_Data extract_:
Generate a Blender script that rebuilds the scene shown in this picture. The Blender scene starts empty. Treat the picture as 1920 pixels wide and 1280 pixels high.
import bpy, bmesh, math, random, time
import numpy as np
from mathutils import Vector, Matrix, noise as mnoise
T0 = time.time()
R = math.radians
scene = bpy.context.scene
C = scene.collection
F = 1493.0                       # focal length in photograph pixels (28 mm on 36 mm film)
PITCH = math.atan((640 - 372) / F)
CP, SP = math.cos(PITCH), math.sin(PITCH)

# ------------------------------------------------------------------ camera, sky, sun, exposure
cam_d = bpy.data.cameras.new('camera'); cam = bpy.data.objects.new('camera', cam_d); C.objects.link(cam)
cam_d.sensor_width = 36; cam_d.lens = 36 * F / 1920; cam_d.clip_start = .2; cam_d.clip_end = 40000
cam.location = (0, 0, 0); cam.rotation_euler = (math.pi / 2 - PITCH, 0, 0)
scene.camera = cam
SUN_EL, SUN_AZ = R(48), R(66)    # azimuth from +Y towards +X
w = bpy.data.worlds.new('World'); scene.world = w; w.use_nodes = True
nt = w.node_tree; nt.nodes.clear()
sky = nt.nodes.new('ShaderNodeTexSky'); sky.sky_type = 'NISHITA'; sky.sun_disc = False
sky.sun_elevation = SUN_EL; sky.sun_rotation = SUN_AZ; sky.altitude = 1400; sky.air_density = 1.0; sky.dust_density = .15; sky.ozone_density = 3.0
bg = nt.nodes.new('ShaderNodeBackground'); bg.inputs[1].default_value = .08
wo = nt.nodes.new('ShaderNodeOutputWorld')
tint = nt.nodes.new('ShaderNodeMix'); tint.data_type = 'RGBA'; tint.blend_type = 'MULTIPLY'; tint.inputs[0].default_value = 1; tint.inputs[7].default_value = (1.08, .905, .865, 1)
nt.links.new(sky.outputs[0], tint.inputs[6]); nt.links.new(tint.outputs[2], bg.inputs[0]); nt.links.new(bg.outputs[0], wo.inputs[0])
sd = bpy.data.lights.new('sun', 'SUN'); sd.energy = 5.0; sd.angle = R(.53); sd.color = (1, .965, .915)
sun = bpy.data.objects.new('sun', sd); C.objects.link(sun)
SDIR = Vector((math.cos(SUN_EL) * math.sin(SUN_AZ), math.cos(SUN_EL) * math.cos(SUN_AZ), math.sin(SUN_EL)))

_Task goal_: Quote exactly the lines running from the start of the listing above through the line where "CP, SP = math.cos(PITCH), math.sin(PITCH)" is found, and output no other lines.

_Output below_:
Generate a Blender script that rebuilds the scene shown in this picture. The Blender scene starts empty. Treat the picture as 1920 pixels wide and 1280 pixels high.
import bpy, bmesh, math, random, time
import numpy as np
from mathutils import Vector, Matrix, noise as mnoise
T0 = time.time()
R = math.radians
scene = bpy.context.scene
C = scene.collection
F = 1493.0                       # focal length in photograph pixels (28 mm on 36 mm film)
PITCH = math.atan((640 - 372) / F)
CP, SP = math.cos(PITCH), math.sin(PITCH)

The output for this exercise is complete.